In December, du became the first UAE operator to introduce unified roaming tariffs in the GCC, whereby subscribers pay 1.25 dirhams($0.34) per minute for local and incoming calls.

du may post a net full year loss of 41 million dirhams ($11 million) and a 152 percent rise in revenue to 3,874 million dirhams ($1,055 million), EFG said.

The bank revised estimates for Saudi Arabia’s Mobily upwards following what it believes was a strong Hajj season.

Net profit in the fourth quarter is believed to have risen 24.3 percent to SAR670 million ($179 million) on revenue that grew 9.9 percent on the quarter to SAR3.1 billion ($0.83 billion).
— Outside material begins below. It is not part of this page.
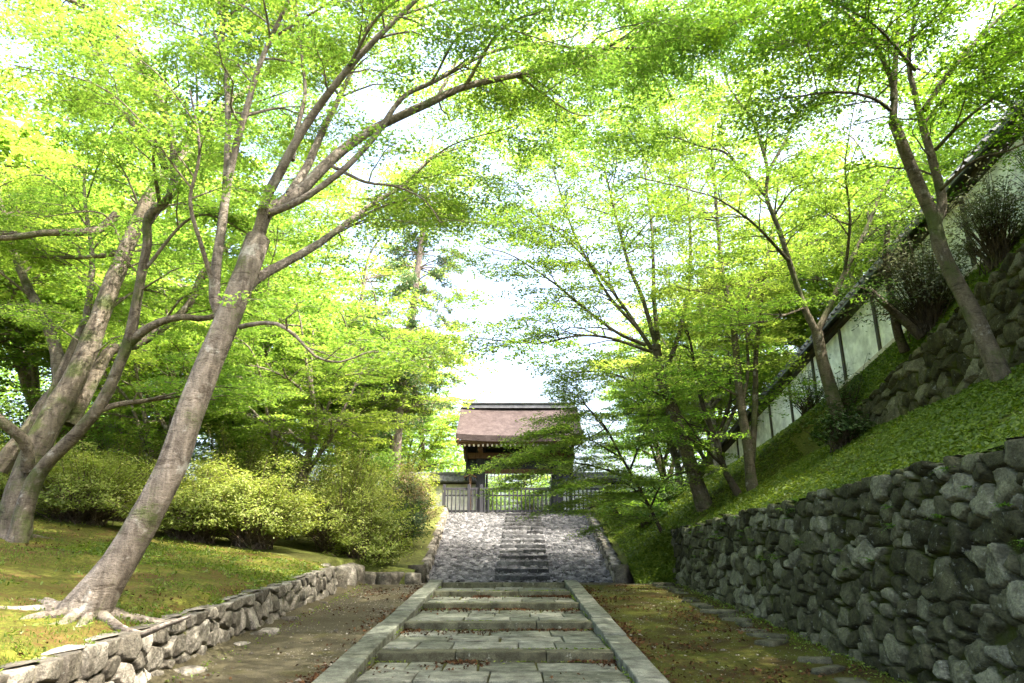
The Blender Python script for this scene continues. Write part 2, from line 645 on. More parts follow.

Net income for the year is seen rising 43.8 percent to SAR984 million ($529 million) on revenue that was up 28 percent to SAR10, 800 million ($2,880 million).

EFG Hermes estimates that Mobily added 500,000 new active mobile subscribers during the fourth quarter, resulting in 11.4 million subscribers by the year end.

A 36 percent market share estimate is based on the assumption that Zain Saudi ended 2008 with 1.6 million active subscribers, or a 5 percent market share.

“Media reports have quoted Saad Al- Barrak, Zain Group' s CEO, as saying that Zain Saudi ended the year with 3 million subscribers, which we believe is the closing rather than the active number of subscribers,” the analysts said.